Ursula: Extreme Rambler and Professional Writer
Author of One Woman Walks Wales and One Woman Walks Europe

Shifting Perpective

It’s only been three weeks since I set out on this latest challenge – to walk a book tour 1700 miles through Britain – but I feel like I’ve come through a full three months of experiences.

The nerves of that first day had me completely frenzied; where not only did I pack up and leave my home for seven months, to set out into a journey that I wasn’t sure I was physically capable of, thrusting a book into the world that I’ve spent years creating without any idea of whether it’s any good or not, waiting for the wave of feedback to come, to tell me whether I did a good job or whether this was a tremendous waste of time, but, as I walked into the first afternoon, testing my steps on the shifting beach sands, my lodger, contract freshly signed and deposit transferred, messaged to say they weren’t moving in after all, and just like that the missing future rent would have to be added to my monthly budget.

This is the first time that I’ve gone away on a journey and kept a home, perhaps showing that I’ve managed to get one foot firmly planted in a settled life, no matter how chaotic I make it. But, it’s hard, to juggle itinerant living and financial commitments. I’m trying to have it all! A home and a hobo lifestyle!

It’s pretty usual to start a journey in a nail biting state of fear, but the effort needed to jump from a ordinary life of regular income and regular appointments into the unknown of walking and wild camping felt the most complex so far. I had a tooth out! I paid a speeding fine! I put a friend on my car insurance! All in the final days before the book came out. And yet I had a vision, in all the planning, of creating a journey where I would have time to lie back in fields and stare at the sky.
That’s what this book tour has to be. Chronic back pain meant that I set down a target of ten miles a day. Distances between bookshops means that sometimes I’ve given myself three days to walk 25 miles. It’s a very achievable mileage that gives me, if all is going well, lots of time to take breaks, which means throwing down your rucksack onto the turf, levering your sweaty self with much groaning down to the ground and then, with a sigh, taking some time to stare off into space for a while. The effort-induced dreamstate, a favourite of mine.
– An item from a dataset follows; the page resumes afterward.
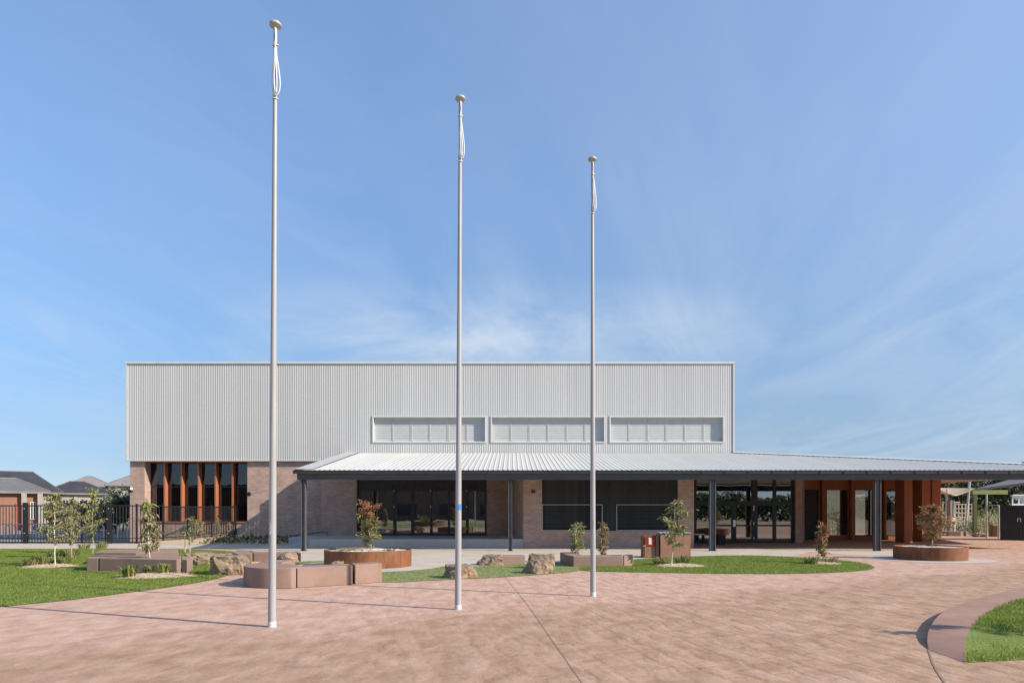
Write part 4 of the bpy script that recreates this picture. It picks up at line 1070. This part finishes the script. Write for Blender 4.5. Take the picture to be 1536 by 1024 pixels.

It’s a strange thing, bringing out a book from the dark cave of your solo creation time and holding it out into the light of public gaze. I might sell millions, I might have created a work of genius. It might become a film. It’s fantastical thinking, of course. But it might though. It might. The days before publication are like holding a lottery ticket, will this be the one that makes it, this time? But to concentrate on the best sellers eclipses the thousands of other very average selling books that are brought out every year. And a book might be fantastic, but never quite make the step into media coverage; because that depends on luck, contacts and marketing power, which not every author has equal amounts of.
So now One Woman Walks Europe has been out for three weeks I’ve had great feedback, some really good reviews, but of course, the fantastical thinking has to come down to earth and I have to face the fact that I haven’t written a blockbuster. In fact, the blunt fact is I’m taking seven months away from paid work to do a book tour that probably wont end up making a profit in royalties. Such is the parlous state of being an average writer.
So what’s the point of all this effort then? It’s not to sell books, that desperation can be pushed aside, it’s to have a good time. I’ve decided that I am in fact on holiday. I’m having a massive seven month holiday that I’ve worked really hard to create, in order to spend time doing something that I love – walking around the country with a massive rucksack on my back and talking about myself to complete strangers.
And I will smile and laugh to myself every time I get to lie down in a field and stare at the sky. Every time I wake up in the woods to see the sunrise touching the highest branches. Every time I shove terrible hiker food into myself in the hour before darkness, trying to get any calories in at all before exhausted unconsciousness claims me.
This is the point of it, this is the whole point.